Görüyorsunuzdur, bu müptezelliğin neticesi olarak daha dün din düşmanlığıyla maruf, dini, kitabı, Allah'ı ağzına alamayacak kadar kirli kimi gazeteci ve siyasiler, bize ahlak ve edep dersi veriyor. Bizim çirkinliğimiz o boyutlara ulaştı ki, onların kiri, üzerlerinde desen gibi gözükmeye başladı. Ciğeri beş para etmez adamlar, içimizdeki görgüsüz ve beyinsizler üzerinden ait olduğumuz zemini tekmeliyor. Ve biz tüm bu saldırıları susarak geçiştirmeye, küllenmesini bekleyerek unutturmaya çalışıyoruz.
Neden?
içimizdeki İştihası doymak bilmeyen, ihtiyacının ne olduğunu bile keşfedemeyecek kadar açgözlü, hırsı becerilerinden büyük, arzuları ömründen uzun ve hayatı görgüsüzlüğünden dolayı kamu malı haline gelmişler yüzünden. Siyasetçisinden gazetecisine, bürokratından müteahhidine birçok alan kirlenmiş ve kirletilmiş durumda. Hele ki bunlar bir de makam ve imkân sahibi ya da bu imkânın sahipleriyle ilişkili ise, onlar ne kadar çıldırdıysa biz o kadar çatırdıyoruz.

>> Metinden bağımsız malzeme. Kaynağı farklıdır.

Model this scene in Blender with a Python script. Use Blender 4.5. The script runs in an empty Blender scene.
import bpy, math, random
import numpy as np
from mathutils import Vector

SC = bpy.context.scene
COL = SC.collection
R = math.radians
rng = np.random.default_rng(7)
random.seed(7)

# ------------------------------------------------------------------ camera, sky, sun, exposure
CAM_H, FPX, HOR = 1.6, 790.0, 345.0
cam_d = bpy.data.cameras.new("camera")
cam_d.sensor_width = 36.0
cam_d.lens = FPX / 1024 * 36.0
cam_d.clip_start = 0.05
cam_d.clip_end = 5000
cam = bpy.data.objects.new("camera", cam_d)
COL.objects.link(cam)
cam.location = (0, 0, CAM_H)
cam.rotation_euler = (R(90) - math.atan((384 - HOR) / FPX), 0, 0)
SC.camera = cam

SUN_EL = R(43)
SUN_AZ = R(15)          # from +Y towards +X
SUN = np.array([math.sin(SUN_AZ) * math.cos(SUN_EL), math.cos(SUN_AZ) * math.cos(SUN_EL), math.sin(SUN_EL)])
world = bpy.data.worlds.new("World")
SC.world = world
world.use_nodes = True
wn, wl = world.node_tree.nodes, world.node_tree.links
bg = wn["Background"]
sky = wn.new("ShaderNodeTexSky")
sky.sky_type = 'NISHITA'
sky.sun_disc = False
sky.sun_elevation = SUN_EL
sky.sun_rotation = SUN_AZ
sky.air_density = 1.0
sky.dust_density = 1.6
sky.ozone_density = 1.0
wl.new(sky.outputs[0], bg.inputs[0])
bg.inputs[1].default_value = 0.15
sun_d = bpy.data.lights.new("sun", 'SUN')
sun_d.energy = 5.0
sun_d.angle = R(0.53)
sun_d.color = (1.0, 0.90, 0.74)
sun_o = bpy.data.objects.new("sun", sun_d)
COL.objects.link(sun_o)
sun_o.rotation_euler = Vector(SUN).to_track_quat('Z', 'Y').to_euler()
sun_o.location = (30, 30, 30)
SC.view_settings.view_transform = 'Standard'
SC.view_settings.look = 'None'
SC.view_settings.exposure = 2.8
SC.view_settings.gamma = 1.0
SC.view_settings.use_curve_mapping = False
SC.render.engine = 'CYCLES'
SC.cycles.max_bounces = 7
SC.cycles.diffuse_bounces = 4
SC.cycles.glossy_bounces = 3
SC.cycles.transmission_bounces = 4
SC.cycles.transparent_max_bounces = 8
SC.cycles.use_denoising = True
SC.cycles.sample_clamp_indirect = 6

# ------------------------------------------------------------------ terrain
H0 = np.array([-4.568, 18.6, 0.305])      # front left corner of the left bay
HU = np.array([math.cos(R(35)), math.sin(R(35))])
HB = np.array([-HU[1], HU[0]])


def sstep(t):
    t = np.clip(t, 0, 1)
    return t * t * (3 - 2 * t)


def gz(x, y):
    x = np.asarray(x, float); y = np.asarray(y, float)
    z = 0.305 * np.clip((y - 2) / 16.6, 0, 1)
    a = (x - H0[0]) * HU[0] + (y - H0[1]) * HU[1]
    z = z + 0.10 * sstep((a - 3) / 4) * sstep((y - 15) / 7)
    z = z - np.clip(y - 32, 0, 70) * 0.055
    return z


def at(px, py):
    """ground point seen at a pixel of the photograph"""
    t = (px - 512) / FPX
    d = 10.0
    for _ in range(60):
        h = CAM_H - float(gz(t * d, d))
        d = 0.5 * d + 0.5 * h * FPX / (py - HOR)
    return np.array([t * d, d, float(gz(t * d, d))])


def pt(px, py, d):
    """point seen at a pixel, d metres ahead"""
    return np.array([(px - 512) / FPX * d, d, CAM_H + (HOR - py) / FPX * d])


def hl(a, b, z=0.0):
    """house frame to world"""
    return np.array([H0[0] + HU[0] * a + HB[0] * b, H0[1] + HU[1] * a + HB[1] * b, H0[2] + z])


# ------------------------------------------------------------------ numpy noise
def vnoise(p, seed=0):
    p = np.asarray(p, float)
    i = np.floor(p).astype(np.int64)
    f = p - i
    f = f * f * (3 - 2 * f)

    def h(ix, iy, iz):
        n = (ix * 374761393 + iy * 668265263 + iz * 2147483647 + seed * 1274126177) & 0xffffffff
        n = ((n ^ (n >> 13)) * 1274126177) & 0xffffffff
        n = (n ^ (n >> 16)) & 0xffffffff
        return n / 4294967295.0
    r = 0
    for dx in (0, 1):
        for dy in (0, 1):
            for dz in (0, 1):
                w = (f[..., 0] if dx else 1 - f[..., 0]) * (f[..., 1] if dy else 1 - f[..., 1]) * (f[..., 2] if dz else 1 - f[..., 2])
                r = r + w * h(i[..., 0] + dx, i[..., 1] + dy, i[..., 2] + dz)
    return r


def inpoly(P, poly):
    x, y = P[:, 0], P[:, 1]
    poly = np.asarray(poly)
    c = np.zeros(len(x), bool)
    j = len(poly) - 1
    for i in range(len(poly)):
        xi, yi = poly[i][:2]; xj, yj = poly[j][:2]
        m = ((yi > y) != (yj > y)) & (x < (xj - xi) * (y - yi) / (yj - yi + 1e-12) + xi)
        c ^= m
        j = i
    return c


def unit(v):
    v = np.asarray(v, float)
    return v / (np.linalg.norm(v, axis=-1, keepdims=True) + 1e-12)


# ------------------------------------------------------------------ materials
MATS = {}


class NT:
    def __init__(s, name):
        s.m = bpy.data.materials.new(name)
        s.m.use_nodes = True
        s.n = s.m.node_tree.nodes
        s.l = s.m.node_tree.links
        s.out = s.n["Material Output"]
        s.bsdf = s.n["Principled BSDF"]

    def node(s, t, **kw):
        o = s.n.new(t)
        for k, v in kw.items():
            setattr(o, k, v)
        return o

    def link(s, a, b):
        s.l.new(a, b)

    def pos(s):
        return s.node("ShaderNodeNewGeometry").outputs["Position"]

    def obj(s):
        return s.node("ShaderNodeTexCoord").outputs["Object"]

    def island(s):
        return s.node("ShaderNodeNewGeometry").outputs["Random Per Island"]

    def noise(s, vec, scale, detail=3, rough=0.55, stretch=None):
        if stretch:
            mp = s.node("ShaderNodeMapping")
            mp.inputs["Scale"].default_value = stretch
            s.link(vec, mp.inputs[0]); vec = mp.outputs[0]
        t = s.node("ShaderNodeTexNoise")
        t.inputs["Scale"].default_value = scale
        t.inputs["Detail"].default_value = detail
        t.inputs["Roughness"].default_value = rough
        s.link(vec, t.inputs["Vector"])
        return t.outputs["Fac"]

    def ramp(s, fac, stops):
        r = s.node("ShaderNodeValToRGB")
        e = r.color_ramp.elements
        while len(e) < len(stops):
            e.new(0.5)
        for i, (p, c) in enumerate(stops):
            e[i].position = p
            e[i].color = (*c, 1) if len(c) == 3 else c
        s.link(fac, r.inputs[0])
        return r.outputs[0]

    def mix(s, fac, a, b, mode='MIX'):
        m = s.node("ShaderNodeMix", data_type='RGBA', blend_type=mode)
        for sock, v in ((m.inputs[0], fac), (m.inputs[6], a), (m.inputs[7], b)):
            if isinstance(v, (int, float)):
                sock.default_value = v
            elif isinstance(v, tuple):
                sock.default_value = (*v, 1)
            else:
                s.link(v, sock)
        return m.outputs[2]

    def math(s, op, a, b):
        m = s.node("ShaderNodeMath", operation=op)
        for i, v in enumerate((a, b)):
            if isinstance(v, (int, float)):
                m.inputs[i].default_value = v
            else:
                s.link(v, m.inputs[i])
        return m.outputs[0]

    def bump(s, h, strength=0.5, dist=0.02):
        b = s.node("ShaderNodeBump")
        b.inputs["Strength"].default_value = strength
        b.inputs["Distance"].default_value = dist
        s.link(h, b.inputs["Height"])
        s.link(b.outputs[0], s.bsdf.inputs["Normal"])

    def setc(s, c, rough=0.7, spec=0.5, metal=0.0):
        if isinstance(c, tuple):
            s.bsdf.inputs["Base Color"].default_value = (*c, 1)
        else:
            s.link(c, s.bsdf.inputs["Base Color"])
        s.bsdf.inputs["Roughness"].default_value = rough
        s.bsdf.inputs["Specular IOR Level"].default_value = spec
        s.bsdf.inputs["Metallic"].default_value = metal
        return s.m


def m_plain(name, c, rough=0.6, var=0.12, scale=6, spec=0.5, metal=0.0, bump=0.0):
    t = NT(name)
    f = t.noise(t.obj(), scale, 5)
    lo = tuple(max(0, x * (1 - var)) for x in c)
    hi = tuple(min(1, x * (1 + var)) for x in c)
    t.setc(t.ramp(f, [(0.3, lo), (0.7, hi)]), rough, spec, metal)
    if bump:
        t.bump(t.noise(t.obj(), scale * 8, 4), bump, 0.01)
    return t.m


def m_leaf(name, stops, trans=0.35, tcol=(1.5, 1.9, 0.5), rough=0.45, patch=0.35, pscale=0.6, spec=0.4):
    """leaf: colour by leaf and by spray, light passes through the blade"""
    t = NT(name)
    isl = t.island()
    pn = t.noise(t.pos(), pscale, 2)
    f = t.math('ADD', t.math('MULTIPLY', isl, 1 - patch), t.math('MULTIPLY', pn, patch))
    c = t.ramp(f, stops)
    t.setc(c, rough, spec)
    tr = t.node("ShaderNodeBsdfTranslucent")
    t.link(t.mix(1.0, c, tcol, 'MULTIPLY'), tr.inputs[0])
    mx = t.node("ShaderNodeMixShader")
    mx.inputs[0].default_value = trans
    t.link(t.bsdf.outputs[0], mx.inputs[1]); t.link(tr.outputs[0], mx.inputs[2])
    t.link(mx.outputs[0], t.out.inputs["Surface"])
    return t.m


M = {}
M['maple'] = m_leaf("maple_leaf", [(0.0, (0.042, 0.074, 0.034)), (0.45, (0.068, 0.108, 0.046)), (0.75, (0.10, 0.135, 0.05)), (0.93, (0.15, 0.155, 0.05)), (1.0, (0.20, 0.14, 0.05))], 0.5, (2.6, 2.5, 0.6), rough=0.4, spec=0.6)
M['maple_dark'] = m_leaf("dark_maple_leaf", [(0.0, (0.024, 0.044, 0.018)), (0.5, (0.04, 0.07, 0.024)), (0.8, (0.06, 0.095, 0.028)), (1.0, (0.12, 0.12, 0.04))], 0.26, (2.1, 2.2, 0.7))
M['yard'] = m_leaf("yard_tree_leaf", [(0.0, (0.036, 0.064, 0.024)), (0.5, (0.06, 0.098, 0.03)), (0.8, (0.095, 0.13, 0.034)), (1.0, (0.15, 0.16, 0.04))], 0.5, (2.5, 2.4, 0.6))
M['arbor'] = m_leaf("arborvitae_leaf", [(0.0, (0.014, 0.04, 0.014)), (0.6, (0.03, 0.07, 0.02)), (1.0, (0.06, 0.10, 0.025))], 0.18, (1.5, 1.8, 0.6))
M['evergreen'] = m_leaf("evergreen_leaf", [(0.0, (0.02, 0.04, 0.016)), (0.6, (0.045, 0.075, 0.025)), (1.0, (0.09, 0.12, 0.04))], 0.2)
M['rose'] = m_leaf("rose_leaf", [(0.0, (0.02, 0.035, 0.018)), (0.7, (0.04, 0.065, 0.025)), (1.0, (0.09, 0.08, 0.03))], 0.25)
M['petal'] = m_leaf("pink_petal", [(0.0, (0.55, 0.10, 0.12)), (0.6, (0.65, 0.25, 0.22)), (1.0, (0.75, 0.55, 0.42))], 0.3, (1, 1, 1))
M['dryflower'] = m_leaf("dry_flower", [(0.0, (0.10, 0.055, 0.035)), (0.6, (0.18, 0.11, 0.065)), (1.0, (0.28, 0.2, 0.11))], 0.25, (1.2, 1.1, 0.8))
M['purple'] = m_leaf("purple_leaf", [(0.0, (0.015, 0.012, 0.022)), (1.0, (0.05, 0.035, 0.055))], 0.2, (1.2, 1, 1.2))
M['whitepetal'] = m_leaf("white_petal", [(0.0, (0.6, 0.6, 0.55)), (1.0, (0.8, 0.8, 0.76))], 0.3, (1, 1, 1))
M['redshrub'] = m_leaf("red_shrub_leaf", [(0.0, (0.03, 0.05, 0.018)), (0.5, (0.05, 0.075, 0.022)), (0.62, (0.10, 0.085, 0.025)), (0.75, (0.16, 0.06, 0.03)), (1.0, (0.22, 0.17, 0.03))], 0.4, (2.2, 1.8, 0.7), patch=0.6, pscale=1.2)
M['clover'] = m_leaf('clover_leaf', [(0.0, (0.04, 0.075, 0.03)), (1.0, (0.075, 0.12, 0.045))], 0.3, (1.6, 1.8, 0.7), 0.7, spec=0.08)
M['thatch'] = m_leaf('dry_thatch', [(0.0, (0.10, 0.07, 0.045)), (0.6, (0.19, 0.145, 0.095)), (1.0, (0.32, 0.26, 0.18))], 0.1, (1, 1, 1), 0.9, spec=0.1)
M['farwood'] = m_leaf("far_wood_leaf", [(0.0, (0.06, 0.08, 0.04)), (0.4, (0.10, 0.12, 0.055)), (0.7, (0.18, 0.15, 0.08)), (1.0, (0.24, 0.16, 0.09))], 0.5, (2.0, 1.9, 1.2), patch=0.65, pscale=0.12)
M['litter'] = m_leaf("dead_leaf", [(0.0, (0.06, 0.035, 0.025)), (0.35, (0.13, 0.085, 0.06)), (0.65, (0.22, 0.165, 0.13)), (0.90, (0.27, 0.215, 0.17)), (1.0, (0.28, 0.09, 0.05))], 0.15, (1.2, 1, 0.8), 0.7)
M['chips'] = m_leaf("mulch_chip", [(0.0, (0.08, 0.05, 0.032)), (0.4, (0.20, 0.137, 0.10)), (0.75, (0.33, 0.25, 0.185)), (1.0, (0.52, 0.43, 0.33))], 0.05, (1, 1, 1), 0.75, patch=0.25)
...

Yeni değiller. Ya da varlıkları sadece bu dönemle menkul değil. Tevarüs etmiş bir kitle. Bunlarla baş etmenin zor olduğunu da bilirim. Çünkü taklit ettikleri hayvandan dolayı, takım halinde çalışırlar. Günahı paylaştıkları için veballerinin az olduğuna inanırlar. Süren ayrı, çeviren ayrı, deviren ayrı ama dişleyen hepsi. Her biri ayrı sahnenin aktörü olunca, film seyredilmeyecek zannediyorlar. Ama öyle değil işte. Yediden yetmişe herkes, eli böğründe sizin iğrençliğinizi izliyor ve onlar haklı bir şekilde zıpladıkça da sizin haksız yere işgal ettiğiniz zemin hasar görüyor. Ne zemini değiştiriyorsunuz, ne tutumunuzu. Renginiz o kadar bukalemun ki, bugüne kadar bize inancımızdan dolayı düşmanlık yapanlar bile siz mi zeminsiniz, zemin mi dekor karıştırıyor.
Düşün artık yakamızdan. Çıkın artık dünyamızdan. Eğer ait olduğunuz makamın getirisi iştihanıza yetmiyorsa, o makamla birlikte bizi de kirlettiğinizi unutmayın. Hoş, unutmasanız ara sıra yüzünüz kızarır, o da olmadığına göre hem unutuyor hem de yeni yüzsüzlüklere yelken açıyorsunuz.
İlişkimizin platonik bir satıhta olduğu Ak Parti, eğer gerçekten temizlemek ve temizlenmek istiyorsa ne mi yapmalı sorusuna âcizane aklımın erdiği cevap şudur;
Eteklerine tırnaklarını geçirmiş bu pisliklerin, o etekleri kendiliğinden bırakacağını beklemesin, bırakmazlar. Kendileri battığı yere kadar o eteğin sahibini de çekerler. Yapılacak iş, onların tuttuğu yerin az üstünden o eteği keserek, alt kısımdan biraz çıplak kalmayı göze alıp, o pislikleri de pis işlerini de gittiği yere kadar gömmektir.
Yaptın, yaptın. Yapmadın, hepimize geçmiş olsun.